Sometimes it's hard to hire for an outdated technology stack (e.g., why FORTRAN developers are highly paid).

Tooling Changes – while developers today have it pretty good with great tools like Kubernetes, Docker, Helm, and countless other projects, these weren't around 5 years ago. Sometimes rewrites make sense because the developer experience has improved drastically since then: better monitoring tools; stronger security primitives; new technology stacks that weren't previously applicable (e.g., cloud computing).

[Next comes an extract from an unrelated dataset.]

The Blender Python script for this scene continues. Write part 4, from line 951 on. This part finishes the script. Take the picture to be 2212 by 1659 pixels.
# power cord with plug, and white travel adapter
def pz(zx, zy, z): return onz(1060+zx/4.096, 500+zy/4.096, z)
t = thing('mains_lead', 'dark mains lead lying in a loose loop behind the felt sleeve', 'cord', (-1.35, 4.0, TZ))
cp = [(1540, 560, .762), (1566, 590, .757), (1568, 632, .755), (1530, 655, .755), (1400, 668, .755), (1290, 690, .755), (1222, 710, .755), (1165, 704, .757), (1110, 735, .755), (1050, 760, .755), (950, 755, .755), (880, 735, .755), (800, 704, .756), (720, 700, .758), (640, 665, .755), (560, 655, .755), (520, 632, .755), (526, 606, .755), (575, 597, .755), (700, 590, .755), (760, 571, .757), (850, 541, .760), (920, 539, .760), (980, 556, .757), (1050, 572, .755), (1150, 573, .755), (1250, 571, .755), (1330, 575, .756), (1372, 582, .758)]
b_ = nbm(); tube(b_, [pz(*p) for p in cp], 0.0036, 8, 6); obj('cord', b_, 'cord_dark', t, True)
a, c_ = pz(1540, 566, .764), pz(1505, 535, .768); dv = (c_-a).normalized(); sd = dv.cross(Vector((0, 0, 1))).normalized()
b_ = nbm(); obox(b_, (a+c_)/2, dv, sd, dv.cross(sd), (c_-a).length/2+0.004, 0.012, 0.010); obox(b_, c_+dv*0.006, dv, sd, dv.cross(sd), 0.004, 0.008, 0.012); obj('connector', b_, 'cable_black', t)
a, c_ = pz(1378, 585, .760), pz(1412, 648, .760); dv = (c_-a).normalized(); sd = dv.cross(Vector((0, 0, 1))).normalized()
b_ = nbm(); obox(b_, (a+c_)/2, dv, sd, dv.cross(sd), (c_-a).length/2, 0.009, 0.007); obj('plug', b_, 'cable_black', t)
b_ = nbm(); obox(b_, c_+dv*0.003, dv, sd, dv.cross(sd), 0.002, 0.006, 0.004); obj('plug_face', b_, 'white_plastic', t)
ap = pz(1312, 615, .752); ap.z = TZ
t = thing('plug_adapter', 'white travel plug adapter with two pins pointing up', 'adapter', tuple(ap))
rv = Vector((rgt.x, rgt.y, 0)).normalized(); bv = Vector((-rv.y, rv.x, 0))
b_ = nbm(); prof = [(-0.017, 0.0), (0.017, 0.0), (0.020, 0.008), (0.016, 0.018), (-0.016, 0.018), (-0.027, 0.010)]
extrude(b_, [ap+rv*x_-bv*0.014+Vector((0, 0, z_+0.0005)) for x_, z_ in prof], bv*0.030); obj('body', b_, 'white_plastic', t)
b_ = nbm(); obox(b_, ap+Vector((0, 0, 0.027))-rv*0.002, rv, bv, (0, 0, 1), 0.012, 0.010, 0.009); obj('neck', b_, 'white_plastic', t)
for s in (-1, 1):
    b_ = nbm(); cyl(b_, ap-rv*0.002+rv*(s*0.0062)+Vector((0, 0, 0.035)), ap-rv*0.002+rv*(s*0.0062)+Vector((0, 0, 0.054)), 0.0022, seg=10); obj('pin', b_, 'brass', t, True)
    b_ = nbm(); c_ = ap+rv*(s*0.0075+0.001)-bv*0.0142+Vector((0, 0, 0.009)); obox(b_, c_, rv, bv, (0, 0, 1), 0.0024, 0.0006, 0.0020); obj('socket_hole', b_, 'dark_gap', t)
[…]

So does Twitter need a full rewrite? I don't think it would solve Musk's goals (which, I'm assuming, is positive free cash flow and increased growth). Some actual alternatives to a full rewrite (assuming you're inheriting a poorly written codebase that you must rewrite):

  • Selectively import data into a new app experience – e.g., a separate Twitter Blue built on a new stack. It would still rely on "legacy" APIs but might be able to abstract them away enough to take advantage of a new architecture. For example, there's probably something to be gained by only importing the Twitter social graph into a new experience (e.g., spaces) that doesn't need to interact with the main app otherwise.
  • Selectively rewrite services – pick the biggest bottleneck (e.g., Timeline service) and rewrite that.
  • Delete code or features – one goal of rewrites is to remove complexity, and removing features or code achieves this. It's easier to delete code in place (and test for equivalence) than it is to rewrite (and potentially introduce new bugs).